INSTRUCTIONS FOR THE TASK:
Give the data again exactly, from its opening line through the line in which "def rgb(r, g, b): return" appears.

Source data:
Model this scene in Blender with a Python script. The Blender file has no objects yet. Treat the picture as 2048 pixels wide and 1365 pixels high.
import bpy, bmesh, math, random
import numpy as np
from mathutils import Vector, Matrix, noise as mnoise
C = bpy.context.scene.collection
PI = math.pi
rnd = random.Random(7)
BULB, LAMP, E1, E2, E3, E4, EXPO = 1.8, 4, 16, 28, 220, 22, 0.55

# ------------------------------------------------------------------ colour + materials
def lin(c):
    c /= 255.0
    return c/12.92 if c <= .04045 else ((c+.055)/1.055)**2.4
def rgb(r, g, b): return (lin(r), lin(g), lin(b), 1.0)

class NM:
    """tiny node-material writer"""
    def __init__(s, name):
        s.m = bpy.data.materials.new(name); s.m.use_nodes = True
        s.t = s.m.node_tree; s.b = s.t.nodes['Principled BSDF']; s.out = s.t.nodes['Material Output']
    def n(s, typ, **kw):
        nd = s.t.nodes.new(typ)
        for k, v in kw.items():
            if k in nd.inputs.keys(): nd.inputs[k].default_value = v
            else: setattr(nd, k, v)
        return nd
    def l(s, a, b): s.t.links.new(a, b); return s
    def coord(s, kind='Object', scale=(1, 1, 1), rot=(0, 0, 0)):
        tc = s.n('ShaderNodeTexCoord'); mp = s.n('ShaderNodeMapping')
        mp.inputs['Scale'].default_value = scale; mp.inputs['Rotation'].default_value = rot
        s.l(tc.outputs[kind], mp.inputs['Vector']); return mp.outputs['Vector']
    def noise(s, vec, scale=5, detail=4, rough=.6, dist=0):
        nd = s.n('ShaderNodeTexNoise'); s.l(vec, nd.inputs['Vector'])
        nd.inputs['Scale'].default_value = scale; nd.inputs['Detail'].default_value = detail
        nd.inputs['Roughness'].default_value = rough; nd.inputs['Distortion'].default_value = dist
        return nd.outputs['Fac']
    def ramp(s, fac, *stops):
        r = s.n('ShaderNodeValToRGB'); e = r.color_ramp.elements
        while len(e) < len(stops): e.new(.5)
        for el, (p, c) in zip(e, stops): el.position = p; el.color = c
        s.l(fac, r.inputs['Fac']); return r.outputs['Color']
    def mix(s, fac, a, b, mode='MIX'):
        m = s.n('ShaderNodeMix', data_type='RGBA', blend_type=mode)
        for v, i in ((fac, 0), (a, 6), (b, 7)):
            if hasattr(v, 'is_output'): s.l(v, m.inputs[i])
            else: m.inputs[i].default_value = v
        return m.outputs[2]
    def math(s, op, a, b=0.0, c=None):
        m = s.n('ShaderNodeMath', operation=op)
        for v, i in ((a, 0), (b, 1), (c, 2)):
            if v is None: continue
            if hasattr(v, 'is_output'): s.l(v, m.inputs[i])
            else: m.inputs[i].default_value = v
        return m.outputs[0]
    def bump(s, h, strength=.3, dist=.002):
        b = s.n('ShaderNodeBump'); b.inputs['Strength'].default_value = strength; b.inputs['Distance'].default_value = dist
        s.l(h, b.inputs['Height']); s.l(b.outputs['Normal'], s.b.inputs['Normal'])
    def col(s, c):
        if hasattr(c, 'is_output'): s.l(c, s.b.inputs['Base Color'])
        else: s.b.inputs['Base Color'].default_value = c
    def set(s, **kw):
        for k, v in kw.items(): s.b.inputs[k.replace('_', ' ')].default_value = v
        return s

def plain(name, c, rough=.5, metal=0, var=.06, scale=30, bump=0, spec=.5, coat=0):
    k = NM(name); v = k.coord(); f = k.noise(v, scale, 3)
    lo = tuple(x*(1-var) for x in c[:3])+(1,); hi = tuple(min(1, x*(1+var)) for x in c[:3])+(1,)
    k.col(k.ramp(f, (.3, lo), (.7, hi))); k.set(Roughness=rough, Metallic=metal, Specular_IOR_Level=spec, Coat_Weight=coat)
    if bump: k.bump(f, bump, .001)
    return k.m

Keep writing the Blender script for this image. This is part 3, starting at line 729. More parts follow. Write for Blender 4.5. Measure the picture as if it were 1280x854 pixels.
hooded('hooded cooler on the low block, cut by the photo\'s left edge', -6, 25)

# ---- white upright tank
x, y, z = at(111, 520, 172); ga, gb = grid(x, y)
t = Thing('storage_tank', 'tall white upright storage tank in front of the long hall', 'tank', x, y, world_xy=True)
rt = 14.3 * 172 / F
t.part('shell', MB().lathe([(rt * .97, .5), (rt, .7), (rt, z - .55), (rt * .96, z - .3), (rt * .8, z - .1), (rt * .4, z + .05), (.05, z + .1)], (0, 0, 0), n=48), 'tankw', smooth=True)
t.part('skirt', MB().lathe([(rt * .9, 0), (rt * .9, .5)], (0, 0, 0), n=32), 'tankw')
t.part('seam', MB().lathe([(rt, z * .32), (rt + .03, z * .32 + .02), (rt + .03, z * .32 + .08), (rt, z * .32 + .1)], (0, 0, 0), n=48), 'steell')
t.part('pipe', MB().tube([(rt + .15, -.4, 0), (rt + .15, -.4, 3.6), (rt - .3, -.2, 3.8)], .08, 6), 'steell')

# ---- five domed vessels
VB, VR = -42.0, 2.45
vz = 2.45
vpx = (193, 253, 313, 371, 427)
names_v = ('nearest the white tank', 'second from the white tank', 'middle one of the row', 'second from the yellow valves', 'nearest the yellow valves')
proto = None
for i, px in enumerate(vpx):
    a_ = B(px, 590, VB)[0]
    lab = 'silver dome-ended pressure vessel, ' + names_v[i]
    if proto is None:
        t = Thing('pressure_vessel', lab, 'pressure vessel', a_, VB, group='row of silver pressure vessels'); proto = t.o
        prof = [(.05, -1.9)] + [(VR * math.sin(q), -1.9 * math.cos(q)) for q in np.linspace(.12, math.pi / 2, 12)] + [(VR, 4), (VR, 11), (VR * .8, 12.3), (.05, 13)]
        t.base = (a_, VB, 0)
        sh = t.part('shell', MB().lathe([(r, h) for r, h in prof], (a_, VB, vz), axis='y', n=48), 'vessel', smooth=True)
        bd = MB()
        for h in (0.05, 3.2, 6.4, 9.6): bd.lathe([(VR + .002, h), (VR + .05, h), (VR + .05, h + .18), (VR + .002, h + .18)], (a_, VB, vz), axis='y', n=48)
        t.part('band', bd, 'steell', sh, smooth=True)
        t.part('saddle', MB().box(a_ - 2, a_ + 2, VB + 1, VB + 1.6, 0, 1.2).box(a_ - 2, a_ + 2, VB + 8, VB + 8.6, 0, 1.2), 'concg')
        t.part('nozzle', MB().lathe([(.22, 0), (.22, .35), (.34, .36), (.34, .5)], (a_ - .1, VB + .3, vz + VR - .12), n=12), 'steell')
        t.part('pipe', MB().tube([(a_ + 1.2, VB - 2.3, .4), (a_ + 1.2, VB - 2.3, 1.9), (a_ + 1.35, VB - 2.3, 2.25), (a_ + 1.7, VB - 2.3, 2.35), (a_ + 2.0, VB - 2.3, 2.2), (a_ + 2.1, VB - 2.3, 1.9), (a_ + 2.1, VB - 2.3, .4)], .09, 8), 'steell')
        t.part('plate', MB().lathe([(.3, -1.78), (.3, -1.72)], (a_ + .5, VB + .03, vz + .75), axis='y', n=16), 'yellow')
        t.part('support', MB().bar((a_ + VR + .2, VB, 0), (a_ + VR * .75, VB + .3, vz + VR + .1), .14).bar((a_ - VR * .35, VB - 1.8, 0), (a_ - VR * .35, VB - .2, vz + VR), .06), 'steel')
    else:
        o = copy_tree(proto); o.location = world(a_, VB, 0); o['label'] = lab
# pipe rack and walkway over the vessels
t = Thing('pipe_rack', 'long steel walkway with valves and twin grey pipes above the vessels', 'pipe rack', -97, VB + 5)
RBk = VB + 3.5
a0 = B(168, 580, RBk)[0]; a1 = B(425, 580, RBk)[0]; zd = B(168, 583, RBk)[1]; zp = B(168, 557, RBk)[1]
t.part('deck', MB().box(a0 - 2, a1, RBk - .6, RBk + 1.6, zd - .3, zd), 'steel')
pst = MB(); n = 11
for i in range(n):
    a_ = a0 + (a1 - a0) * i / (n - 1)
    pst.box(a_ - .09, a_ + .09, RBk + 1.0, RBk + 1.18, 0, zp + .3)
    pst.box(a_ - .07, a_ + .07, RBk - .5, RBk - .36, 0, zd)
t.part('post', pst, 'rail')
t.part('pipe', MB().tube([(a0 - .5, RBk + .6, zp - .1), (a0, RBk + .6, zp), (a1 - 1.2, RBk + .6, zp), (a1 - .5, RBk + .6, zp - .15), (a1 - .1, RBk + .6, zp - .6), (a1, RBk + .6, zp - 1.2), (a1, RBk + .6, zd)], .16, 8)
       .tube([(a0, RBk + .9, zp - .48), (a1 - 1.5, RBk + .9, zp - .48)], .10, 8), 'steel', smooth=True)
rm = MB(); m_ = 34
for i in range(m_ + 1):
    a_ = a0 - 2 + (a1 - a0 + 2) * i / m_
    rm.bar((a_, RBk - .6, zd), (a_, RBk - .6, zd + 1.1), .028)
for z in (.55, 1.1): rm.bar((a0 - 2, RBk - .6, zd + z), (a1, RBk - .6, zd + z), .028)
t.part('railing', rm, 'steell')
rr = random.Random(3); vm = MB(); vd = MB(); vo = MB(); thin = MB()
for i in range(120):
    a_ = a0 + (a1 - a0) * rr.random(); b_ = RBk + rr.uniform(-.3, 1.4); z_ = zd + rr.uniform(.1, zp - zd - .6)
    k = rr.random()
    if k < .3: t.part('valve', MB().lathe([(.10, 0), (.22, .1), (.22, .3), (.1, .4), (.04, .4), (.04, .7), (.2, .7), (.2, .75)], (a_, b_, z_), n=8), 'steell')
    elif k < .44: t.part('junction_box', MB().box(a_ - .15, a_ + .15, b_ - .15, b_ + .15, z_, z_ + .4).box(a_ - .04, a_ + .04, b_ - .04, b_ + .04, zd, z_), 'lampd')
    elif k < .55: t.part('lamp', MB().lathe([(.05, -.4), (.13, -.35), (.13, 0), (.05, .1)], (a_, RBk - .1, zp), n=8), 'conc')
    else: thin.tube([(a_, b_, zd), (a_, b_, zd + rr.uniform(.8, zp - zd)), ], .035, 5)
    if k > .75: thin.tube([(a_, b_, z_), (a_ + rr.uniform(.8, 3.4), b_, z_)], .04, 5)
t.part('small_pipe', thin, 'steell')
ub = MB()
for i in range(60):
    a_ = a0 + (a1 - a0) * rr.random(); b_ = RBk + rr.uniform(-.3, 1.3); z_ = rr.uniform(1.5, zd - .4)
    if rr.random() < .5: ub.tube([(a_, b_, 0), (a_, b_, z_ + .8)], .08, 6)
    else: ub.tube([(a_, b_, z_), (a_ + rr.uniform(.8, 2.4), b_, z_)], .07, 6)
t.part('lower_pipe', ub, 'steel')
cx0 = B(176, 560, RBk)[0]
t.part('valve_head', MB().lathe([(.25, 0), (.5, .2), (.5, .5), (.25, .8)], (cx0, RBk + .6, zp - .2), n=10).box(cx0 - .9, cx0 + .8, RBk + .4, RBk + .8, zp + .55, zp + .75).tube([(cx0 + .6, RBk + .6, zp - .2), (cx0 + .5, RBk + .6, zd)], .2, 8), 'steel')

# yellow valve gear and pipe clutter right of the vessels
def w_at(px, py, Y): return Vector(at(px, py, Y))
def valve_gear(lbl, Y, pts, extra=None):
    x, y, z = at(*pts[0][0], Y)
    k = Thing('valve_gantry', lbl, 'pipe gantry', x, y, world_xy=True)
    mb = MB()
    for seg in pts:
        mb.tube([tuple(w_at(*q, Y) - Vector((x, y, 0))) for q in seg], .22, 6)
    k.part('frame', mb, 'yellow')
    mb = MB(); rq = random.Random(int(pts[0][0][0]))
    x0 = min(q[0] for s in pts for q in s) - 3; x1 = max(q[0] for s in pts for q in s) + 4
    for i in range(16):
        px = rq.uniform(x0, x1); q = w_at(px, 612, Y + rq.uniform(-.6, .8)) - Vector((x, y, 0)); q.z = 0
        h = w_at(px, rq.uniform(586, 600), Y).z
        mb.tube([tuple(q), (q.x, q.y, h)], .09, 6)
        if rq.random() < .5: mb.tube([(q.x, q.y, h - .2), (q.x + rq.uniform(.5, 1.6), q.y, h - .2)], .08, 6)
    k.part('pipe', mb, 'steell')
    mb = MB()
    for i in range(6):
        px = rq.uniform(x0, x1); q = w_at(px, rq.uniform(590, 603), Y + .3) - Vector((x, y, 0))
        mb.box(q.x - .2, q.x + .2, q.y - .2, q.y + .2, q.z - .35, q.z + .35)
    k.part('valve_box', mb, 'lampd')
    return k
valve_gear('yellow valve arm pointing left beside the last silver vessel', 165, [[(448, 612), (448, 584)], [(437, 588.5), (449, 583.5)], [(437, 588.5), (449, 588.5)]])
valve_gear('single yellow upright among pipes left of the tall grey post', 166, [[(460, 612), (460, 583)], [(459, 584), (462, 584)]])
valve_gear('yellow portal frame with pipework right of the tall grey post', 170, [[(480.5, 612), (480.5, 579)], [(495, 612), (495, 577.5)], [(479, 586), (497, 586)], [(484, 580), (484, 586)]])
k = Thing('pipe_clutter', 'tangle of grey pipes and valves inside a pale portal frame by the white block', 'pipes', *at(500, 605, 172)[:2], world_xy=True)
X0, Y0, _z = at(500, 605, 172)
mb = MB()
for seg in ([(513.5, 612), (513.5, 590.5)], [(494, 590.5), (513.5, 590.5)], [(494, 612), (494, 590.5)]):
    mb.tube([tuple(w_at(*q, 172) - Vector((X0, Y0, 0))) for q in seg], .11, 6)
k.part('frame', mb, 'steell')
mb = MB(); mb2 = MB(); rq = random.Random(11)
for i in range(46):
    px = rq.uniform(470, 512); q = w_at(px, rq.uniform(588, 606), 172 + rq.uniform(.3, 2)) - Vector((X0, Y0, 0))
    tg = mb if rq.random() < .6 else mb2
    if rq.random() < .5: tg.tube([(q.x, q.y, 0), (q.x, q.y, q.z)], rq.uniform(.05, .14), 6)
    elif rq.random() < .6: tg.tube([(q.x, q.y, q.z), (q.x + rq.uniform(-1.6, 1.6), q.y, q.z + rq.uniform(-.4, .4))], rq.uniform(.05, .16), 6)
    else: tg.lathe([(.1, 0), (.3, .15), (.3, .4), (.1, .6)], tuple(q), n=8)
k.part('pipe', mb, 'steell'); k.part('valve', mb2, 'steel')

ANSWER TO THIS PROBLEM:
Model this scene in Blender with a Python script. The Blender file has no objects yet. Treat the picture as 2048 pixels wide and 1365 pixels high.
import bpy, bmesh, math, random
import numpy as np
from mathutils import Vector, Matrix, noise as mnoise
C = bpy.context.scene.collection
PI = math.pi
rnd = random.Random(7)
BULB, LAMP, E1, E2, E3, E4, EXPO = 1.8, 4, 16, 28, 220, 22, 0.55

# ------------------------------------------------------------------ colour + materials
def lin(c):
    c /= 255.0
    return c/12.92 if c <= .04045 else ((c+.055)/1.055)**2.4
def rgb(r, g, b): return (lin(r), lin(g), lin(b), 1.0)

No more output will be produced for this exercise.